begin Provided data
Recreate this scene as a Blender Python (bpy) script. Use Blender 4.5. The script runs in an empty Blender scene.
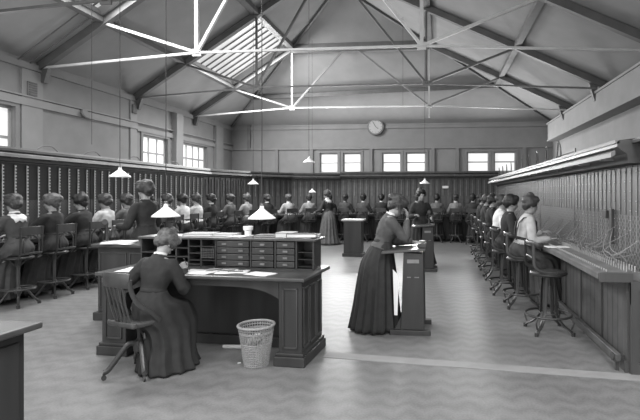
end Provided data
begin Provided data
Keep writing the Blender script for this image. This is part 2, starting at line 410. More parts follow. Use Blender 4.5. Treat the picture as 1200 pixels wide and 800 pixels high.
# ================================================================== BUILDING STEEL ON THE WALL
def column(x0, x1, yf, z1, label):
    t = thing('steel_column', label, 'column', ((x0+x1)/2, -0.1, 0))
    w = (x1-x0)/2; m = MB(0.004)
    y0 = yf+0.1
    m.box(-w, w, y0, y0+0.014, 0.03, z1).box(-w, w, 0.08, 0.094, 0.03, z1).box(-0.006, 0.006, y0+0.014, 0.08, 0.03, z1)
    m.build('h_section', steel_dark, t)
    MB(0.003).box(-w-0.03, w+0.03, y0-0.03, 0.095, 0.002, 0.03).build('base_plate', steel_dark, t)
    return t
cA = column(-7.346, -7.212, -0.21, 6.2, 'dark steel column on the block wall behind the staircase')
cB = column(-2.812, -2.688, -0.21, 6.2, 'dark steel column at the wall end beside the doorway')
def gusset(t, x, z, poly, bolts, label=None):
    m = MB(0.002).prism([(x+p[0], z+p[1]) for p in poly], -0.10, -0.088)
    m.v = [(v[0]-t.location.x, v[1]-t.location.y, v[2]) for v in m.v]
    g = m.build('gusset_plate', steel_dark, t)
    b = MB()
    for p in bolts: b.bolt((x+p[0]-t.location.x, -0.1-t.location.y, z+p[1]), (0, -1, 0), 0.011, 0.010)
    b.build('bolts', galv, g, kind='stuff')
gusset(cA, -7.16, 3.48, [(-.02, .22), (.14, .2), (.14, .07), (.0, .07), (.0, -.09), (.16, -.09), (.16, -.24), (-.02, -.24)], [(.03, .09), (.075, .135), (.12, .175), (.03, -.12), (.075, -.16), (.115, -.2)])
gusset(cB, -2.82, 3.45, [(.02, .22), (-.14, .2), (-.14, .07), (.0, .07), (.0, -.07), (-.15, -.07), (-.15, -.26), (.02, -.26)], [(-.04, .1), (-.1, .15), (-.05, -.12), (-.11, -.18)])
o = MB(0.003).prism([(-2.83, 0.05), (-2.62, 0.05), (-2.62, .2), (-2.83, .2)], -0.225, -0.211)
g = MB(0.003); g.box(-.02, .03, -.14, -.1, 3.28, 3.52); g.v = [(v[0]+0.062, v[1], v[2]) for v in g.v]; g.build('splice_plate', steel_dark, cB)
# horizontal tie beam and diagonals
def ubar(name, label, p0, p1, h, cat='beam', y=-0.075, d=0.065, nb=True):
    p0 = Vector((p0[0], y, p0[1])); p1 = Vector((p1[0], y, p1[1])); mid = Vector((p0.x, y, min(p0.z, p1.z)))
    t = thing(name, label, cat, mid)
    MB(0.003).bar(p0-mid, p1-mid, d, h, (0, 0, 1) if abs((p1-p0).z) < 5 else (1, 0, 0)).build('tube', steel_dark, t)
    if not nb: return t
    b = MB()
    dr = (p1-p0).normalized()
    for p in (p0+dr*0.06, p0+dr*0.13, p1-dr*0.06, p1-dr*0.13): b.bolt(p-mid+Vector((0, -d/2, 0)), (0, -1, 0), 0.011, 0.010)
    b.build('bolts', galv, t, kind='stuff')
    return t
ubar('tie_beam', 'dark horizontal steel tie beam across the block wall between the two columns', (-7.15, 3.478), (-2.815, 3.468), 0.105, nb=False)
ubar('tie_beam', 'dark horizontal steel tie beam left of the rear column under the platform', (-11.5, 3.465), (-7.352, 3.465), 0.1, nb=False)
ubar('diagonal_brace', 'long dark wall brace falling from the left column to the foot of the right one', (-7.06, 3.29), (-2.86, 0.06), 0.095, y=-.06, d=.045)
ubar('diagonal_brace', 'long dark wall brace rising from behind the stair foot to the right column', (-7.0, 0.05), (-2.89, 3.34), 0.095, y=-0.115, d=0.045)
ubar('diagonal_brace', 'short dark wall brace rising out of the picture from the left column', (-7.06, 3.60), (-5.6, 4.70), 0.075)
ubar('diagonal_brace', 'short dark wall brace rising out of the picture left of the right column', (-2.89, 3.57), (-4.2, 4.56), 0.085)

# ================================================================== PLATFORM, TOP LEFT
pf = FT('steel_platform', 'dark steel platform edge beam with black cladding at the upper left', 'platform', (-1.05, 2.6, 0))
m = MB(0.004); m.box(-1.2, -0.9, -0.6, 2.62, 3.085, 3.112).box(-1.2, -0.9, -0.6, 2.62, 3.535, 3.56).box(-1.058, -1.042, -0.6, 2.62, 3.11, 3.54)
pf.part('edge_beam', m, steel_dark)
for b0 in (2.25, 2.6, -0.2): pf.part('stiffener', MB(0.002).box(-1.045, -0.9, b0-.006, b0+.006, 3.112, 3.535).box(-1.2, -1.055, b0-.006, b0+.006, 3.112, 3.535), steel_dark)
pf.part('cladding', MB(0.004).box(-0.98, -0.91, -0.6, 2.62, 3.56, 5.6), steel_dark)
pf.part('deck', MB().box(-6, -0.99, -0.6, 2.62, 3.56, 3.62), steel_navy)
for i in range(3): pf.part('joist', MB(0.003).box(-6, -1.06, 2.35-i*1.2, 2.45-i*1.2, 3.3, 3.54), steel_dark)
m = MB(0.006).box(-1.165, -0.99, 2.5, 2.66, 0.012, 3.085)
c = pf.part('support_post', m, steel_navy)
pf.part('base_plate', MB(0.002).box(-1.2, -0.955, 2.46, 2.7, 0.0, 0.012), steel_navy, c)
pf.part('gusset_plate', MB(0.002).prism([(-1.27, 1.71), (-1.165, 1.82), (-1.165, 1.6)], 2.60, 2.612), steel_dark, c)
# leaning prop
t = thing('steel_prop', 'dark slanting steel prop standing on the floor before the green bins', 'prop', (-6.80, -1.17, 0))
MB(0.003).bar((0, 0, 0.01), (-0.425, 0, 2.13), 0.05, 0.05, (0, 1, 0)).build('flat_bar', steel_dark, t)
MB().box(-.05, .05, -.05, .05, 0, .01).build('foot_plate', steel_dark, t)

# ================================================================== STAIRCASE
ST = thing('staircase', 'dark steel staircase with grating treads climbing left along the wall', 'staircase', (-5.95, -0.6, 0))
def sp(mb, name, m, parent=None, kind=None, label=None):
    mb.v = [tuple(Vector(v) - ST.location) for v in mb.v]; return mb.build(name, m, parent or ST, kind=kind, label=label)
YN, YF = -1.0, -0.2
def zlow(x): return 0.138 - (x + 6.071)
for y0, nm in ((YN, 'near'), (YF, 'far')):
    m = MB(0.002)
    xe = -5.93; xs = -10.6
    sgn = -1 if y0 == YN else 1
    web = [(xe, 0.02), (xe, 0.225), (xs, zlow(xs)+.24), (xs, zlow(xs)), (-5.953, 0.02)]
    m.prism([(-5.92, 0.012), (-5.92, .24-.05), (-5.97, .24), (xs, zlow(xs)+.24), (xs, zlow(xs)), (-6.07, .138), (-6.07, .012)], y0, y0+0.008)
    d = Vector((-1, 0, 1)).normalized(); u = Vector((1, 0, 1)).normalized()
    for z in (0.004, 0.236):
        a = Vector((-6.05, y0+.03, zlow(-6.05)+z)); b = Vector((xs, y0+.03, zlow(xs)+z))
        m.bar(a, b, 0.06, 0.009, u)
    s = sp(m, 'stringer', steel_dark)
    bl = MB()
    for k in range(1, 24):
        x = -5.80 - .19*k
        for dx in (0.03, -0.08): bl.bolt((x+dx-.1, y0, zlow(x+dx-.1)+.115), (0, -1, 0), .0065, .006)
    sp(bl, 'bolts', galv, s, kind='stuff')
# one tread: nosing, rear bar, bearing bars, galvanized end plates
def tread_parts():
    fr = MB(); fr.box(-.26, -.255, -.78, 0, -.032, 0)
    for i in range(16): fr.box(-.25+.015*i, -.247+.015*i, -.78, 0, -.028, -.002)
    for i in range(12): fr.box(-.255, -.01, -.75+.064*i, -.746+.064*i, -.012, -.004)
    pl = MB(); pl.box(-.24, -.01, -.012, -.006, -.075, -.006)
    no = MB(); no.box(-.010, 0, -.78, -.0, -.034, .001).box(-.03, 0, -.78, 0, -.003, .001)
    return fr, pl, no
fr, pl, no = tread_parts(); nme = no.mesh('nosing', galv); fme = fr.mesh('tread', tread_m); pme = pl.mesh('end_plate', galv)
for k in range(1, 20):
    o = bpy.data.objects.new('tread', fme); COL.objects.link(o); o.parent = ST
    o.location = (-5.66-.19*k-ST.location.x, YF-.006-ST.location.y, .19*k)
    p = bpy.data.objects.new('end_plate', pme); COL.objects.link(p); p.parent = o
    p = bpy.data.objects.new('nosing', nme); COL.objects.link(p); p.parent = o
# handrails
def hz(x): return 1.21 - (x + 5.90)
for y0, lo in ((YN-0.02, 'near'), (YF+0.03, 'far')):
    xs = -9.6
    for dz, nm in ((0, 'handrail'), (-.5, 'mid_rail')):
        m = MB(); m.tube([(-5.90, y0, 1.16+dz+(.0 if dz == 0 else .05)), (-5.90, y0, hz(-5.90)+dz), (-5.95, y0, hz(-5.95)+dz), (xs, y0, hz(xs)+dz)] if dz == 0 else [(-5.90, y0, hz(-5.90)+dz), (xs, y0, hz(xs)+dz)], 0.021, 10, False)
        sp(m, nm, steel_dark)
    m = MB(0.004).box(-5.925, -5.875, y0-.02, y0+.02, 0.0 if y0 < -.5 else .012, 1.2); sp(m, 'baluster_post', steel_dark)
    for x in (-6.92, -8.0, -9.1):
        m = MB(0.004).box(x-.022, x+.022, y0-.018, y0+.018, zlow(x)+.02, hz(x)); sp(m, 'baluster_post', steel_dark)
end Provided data
— Requirements —
From the entries above, copy every line containing the word "this".

— Task solution —
Recreate this scene as a Blender Python (bpy) script. Use Blender 4.5. The script runs in an empty Blender scene.
Keep writing the Blender script for this image. This is part 2, starting at line 410. More parts follow. Use Blender 4.5. Treat the picture as 1200 pixels wide and 800 pixels high.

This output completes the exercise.